- **TASK GOAL**: Retype all of the data exactly as given.

- **DATA SHOWN**:
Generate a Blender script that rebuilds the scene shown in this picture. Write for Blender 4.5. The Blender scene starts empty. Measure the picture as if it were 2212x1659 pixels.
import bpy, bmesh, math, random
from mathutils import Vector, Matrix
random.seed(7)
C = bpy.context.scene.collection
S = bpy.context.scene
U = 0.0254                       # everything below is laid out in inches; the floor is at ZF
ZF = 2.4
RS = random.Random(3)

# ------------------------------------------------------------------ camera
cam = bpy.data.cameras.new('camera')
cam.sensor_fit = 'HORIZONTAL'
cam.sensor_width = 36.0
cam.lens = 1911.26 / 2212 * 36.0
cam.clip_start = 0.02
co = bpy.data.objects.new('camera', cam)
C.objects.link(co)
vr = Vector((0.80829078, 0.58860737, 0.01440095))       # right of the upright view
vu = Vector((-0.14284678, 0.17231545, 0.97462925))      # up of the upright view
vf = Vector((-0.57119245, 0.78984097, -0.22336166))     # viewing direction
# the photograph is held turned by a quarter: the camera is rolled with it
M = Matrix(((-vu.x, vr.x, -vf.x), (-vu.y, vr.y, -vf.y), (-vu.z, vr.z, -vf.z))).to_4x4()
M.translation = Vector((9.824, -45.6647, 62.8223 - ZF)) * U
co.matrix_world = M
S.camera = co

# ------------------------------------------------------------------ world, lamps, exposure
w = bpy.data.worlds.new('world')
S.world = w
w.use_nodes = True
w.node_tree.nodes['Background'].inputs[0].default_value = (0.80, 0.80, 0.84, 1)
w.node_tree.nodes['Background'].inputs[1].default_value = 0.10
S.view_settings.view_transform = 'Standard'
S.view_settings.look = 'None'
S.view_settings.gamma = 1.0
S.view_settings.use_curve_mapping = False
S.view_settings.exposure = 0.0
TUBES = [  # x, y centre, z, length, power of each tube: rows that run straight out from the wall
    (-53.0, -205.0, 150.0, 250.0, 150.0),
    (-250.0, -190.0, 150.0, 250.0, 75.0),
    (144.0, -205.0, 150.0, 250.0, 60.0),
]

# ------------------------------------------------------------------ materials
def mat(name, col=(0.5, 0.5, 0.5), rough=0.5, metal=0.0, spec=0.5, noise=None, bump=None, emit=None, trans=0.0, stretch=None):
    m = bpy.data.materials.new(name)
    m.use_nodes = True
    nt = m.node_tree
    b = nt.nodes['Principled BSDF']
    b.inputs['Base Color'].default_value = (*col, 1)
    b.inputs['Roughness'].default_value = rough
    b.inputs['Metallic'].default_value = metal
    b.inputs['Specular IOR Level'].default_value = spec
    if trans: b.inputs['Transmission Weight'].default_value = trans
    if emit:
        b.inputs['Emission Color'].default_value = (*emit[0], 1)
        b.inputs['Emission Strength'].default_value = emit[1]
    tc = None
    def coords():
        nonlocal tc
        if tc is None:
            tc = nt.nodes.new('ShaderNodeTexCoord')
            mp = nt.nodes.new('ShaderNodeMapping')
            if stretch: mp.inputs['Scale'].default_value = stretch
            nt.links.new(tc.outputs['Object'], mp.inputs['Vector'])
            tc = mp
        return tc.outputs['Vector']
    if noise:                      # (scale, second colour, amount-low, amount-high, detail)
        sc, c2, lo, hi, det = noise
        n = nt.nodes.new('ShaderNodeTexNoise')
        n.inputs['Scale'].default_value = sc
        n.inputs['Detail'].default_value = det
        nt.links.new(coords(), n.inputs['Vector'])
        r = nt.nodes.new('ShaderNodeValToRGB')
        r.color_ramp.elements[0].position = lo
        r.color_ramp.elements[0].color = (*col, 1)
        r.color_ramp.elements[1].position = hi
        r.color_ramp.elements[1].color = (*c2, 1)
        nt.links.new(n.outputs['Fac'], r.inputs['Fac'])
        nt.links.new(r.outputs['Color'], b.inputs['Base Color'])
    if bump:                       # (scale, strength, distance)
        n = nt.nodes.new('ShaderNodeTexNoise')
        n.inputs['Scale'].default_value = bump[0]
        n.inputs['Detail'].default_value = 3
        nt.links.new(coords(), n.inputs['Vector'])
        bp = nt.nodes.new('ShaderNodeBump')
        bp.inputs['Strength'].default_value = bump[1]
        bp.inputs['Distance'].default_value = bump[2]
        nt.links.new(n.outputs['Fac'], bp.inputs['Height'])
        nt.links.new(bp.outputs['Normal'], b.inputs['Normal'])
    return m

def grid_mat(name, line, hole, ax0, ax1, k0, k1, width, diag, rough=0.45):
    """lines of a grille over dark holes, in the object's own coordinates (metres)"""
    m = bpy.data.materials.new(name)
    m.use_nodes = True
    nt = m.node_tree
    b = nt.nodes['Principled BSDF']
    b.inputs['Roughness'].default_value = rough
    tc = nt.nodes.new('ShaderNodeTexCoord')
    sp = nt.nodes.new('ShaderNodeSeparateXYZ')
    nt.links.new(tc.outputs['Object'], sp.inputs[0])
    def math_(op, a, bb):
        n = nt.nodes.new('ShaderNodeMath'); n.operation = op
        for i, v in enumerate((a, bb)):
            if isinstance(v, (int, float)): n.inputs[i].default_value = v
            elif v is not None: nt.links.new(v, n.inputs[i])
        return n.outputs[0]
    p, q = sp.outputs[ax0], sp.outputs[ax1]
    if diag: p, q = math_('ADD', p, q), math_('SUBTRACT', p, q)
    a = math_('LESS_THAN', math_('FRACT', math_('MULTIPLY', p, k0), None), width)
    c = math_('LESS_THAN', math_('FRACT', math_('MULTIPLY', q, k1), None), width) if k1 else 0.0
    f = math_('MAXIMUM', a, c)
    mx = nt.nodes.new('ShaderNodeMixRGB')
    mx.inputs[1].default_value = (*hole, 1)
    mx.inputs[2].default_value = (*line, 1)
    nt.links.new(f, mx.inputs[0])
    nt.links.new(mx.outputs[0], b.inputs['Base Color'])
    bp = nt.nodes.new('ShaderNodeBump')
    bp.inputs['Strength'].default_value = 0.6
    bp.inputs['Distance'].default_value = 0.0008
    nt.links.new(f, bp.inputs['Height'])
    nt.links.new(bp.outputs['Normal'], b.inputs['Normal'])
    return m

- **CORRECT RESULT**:
Generate a Blender script that rebuilds the scene shown in this picture. Write for Blender 4.5. The Blender scene starts empty. Measure the picture as if it were 2212x1659 pixels.
import bpy, bmesh, math, random
from mathutils import Vector, Matrix
random.seed(7)
C = bpy.context.scene.collection
S = bpy.context.scene
U = 0.0254                       # everything below is laid out in inches; the floor is at ZF
ZF = 2.4
RS = random.Random(3)

# ------------------------------------------------------------------ camera
cam = bpy.data.cameras.new('camera')
cam.sensor_fit = 'HORIZONTAL'
cam.sensor_width = 36.0
cam.lens = 1911.26 / 2212 * 36.0
cam.clip_start = 0.02
co = bpy.data.objects.new('camera', cam)
C.objects.link(co)
vr = Vector((0.80829078, 0.58860737, 0.01440095))       # right of the upright view
vu = Vector((-0.14284678, 0.17231545, 0.97462925))      # up of the upright view
vf = Vector((-0.57119245, 0.78984097, -0.22336166))     # viewing direction
# the photograph is held turned by a quarter: the camera is rolled with it
M = Matrix(((-vu.x, vr.x, -vf.x), (-vu.y, vr.y, -vf.y), (-vu.z, vr.z, -vf.z))).to_4x4()
M.translation = Vector((9.824, -45.6647, 62.8223 - ZF)) * U
co.matrix_world = M
S.camera = co

# ------------------------------------------------------------------ world, lamps, exposure
w = bpy.data.worlds.new('world')
S.world = w
w.use_nodes = True
w.node_tree.nodes['Background'].inputs[0].default_value = (0.80, 0.80, 0.84, 1)
w.node_tree.nodes['Background'].inputs[1].default_value = 0.10
S.view_settings.view_transform = 'Standard'
S.view_settings.look = 'None'
S.view_settings.gamma = 1.0
S.view_settings.use_curve_mapping = False
S.view_settings.exposure = 0.0
TUBES = [  # x, y centre, z, length, power of each tube: rows that run straight out from the wall
    (-53.0, -205.0, 150.0, 250.0, 150.0),
    (-250.0, -190.0, 150.0, 250.0, 75.0),
    (144.0, -205.0, 150.0, 250.0, 60.0),
]

# ------------------------------------------------------------------ materials
def mat(name, col=(0.5, 0.5, 0.5), rough=0.5, metal=0.0, spec=0.5, noise=None, bump=None, emit=None, trans=0.0, stretch=None):
    m = bpy.data.materials.new(name)
    m.use_nodes = True
    nt = m.node_tree
    b = nt.nodes['Principled BSDF']
    b.inputs['Base Color'].default_value = (*col, 1)
    b.inputs['Roughness'].default_value = rough
    b.inputs['Metallic'].default_value = metal
    b.inputs['Specular IOR Level'].default_value = spec
    if trans: b.inputs['Transmission Weight'].default_value = trans
    if emit:
        b.inputs['Emission Color'].default_value = (*emit[0], 1)
        b.inputs['Emission Strength'].default_value = emit[1]
    tc = None
    def coords():
        nonlocal tc
        if tc is None:
            tc = nt.nodes.new('ShaderNodeTexCoord')
            mp = nt.nodes.new('ShaderNodeMapping')
            if stretch: mp.inputs['Scale'].default_value = stretch
            nt.links.new(tc.outputs['Object'], mp.inputs['Vector'])
            tc = mp
        return tc.outputs['Vector']
    if noise:                      # (scale, second colour, amount-low, amount-high, detail)
        sc, c2, lo, hi, det = noise
        n = nt.nodes.new('ShaderNodeTexNoise')
        n.inputs['Scale'].default_value = sc
        n.inputs['Detail'].default_value = det
        nt.links.new(coords(), n.inputs['Vector'])
        r = nt.nodes.new('ShaderNodeValToRGB')
        r.color_ramp.elements[0].position = lo
        r.color_ramp.elements[0].color = (*col, 1)
        r.color_ramp.elements[1].position = hi
        r.color_ramp.elements[1].color = (*c2, 1)
        nt.links.new(n.outputs['Fac'], r.inputs['Fac'])
        nt.links.new(r.outputs['Color'], b.inputs['Base Color'])
    if bump:                       # (scale, strength, distance)
        n = nt.nodes.new('ShaderNodeTexNoise')
        n.inputs['Scale'].default_value = bump[0]
        n.inputs['Detail'].default_value = 3
        nt.links.new(coords(), n.inputs['Vector'])
        bp = nt.nodes.new('ShaderNodeBump')
        bp.inputs['Strength'].default_value = bump[1]
        bp.inputs['Distance'].default_value = bump[2]
        nt.links.new(n.outputs['Fac'], bp.inputs['Height'])
        nt.links.new(bp.outputs['Normal'], b.inputs['Normal'])
    return m

def grid_mat(name, line, hole, ax0, ax1, k0, k1, width, diag, rough=0.45):
    """lines of a grille over dark holes, in the object's own coordinates (metres)"""
    m = bpy.data.materials.new(name)
    m.use_nodes = True
    nt = m.node_tree
    b = nt.nodes['Principled BSDF']
    b.inputs['Roughness'].default_value = rough
    tc = nt.nodes.new('ShaderNodeTexCoord')
    sp = nt.nodes.new('ShaderNodeSeparateXYZ')
    nt.links.new(tc.outputs['Object'], sp.inputs[0])
    def math_(op, a, bb):
        n = nt.nodes.new('ShaderNodeMath'); n.operation = op
        for i, v in enumerate((a, bb)):
            if isinstance(v, (int, float)): n.inputs[i].default_value = v
            elif v is not None: nt.links.new(v, n.inputs[i])
        return n.outputs[0]
    p, q = sp.outputs[ax0], sp.outputs[ax1]
    if diag: p, q = math_('ADD', p, q), math_('SUBTRACT', p, q)
    a = math_('LESS_THAN', math_('FRACT', math_('MULTIPLY', p, k0), None), width)
    c = math_('LESS_THAN', math_('FRACT', math_('MULTIPLY', q, k1), None), width) if k1 else 0.0
    f = math_('MAXIMUM', a, c)
    mx = nt.nodes.new('ShaderNodeMixRGB')
    mx.inputs[1].default_value = (*hole, 1)
    mx.inputs[2].default_value = (*line, 1)
    nt.links.new(f, mx.inputs[0])
    nt.links.new(mx.outputs[0], b.inputs['Base Color'])
    bp = nt.nodes.new('ShaderNodeBump')
    bp.inputs['Strength'].default_value = 0.6
    bp.inputs['Distance'].default_value = 0.0008
    nt.links.new(f, bp.inputs['Height'])
    nt.links.new(bp.outputs['Normal'], b.inputs['Normal'])
    return m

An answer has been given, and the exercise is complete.